Provided data –
****************

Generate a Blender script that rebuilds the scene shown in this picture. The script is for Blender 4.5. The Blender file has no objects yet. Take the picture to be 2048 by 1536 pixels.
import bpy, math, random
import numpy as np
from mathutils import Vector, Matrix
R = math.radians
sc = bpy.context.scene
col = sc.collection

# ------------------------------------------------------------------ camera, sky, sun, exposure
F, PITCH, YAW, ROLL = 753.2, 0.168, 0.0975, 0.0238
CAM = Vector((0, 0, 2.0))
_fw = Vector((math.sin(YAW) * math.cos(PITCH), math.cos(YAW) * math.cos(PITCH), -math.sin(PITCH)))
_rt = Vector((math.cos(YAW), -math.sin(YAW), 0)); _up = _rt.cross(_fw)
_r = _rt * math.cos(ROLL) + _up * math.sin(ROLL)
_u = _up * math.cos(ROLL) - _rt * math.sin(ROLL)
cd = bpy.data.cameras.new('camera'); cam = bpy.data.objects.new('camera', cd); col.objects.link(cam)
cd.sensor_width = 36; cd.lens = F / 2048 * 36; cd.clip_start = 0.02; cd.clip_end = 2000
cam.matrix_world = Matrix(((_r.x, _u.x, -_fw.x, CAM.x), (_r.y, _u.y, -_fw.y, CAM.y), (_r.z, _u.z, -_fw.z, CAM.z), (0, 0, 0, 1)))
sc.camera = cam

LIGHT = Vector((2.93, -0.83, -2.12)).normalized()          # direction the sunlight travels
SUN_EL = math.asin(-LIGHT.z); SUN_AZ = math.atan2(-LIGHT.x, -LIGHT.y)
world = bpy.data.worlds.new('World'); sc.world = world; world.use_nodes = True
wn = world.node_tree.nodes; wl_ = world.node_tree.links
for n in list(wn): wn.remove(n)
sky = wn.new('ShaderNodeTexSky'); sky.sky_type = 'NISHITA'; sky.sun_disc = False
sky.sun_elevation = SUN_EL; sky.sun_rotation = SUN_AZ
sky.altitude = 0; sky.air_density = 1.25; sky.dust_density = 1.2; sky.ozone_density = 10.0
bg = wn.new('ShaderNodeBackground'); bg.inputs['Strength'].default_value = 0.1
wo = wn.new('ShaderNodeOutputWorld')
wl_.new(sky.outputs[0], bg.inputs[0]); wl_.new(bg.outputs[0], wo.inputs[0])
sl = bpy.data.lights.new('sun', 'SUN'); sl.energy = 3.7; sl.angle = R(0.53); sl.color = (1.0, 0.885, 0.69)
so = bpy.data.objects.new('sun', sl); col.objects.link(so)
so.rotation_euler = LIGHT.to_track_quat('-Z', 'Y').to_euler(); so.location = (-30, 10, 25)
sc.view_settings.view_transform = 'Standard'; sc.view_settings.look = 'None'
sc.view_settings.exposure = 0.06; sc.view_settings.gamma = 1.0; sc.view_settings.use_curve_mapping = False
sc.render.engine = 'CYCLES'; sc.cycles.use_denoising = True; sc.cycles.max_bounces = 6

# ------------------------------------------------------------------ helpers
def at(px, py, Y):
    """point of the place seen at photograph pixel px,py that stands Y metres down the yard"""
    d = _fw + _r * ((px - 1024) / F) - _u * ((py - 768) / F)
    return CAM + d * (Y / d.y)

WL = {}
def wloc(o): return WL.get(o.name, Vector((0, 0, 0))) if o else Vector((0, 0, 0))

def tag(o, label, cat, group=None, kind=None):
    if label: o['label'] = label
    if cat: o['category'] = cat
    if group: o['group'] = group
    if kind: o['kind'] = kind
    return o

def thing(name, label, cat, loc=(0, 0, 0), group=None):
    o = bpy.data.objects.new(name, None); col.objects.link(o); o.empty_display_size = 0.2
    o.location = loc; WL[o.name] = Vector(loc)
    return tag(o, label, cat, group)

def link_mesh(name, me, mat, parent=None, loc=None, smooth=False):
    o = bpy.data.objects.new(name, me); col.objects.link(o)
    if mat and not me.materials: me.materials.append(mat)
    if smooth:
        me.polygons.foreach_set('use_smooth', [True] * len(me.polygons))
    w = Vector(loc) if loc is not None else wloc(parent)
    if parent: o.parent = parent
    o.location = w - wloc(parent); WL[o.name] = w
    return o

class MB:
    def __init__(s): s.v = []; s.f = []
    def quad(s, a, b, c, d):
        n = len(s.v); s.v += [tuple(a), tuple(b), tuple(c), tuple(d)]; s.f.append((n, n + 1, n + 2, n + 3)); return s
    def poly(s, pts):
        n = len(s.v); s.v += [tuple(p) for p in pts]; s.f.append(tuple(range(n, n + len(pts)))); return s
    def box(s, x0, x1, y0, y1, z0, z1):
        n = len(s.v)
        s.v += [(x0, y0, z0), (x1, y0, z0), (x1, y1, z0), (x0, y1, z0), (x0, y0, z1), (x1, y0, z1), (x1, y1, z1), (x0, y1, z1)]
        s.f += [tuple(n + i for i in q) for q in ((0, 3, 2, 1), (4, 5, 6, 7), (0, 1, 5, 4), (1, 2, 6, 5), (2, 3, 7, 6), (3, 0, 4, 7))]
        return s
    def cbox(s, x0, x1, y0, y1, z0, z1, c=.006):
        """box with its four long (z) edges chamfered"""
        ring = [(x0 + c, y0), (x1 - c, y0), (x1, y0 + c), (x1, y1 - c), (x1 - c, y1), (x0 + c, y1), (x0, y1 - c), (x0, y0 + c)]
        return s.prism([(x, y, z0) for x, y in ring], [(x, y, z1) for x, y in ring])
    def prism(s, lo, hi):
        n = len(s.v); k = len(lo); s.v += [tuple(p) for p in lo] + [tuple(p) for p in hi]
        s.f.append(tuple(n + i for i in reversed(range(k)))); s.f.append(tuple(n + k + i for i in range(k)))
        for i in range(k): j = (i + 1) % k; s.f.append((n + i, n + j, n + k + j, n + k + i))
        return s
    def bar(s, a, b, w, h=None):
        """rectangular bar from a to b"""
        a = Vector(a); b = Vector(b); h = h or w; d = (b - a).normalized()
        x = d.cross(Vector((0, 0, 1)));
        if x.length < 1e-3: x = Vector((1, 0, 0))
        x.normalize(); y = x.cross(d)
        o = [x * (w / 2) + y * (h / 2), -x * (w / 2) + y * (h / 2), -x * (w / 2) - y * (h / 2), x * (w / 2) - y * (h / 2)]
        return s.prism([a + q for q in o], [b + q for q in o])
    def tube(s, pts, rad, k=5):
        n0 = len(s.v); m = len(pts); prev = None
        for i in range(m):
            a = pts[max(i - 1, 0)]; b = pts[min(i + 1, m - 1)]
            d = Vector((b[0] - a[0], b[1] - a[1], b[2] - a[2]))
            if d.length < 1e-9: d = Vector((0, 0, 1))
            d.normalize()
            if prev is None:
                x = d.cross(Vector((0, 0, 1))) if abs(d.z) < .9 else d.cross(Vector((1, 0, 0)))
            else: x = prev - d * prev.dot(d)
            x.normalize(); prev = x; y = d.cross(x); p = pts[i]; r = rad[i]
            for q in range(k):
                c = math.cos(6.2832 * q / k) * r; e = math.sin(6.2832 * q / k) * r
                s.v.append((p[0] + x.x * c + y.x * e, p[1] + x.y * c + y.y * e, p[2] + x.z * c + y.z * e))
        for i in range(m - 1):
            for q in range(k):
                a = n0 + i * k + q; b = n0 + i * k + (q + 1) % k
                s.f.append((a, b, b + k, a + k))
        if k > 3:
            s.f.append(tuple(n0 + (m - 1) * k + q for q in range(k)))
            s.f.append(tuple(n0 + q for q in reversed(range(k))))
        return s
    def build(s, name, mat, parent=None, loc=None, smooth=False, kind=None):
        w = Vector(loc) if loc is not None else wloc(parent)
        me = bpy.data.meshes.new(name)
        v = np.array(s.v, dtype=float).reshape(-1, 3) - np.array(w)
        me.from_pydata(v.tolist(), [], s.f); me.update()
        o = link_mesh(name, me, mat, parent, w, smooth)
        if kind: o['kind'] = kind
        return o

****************

Request – From the opening line of the data above through the line that contains "col = sc.collection", please print each line as it stands and only those lines.

Solution to this exercise –
Generate a Blender script that rebuilds the scene shown in this picture. The script is for Blender 4.5. The Blender file has no objects yet. Take the picture to be 2048 by 1536 pixels.
import bpy, math, random
import numpy as np
from mathutils import Vector, Matrix
R = math.radians
sc = bpy.context.scene
col = sc.collection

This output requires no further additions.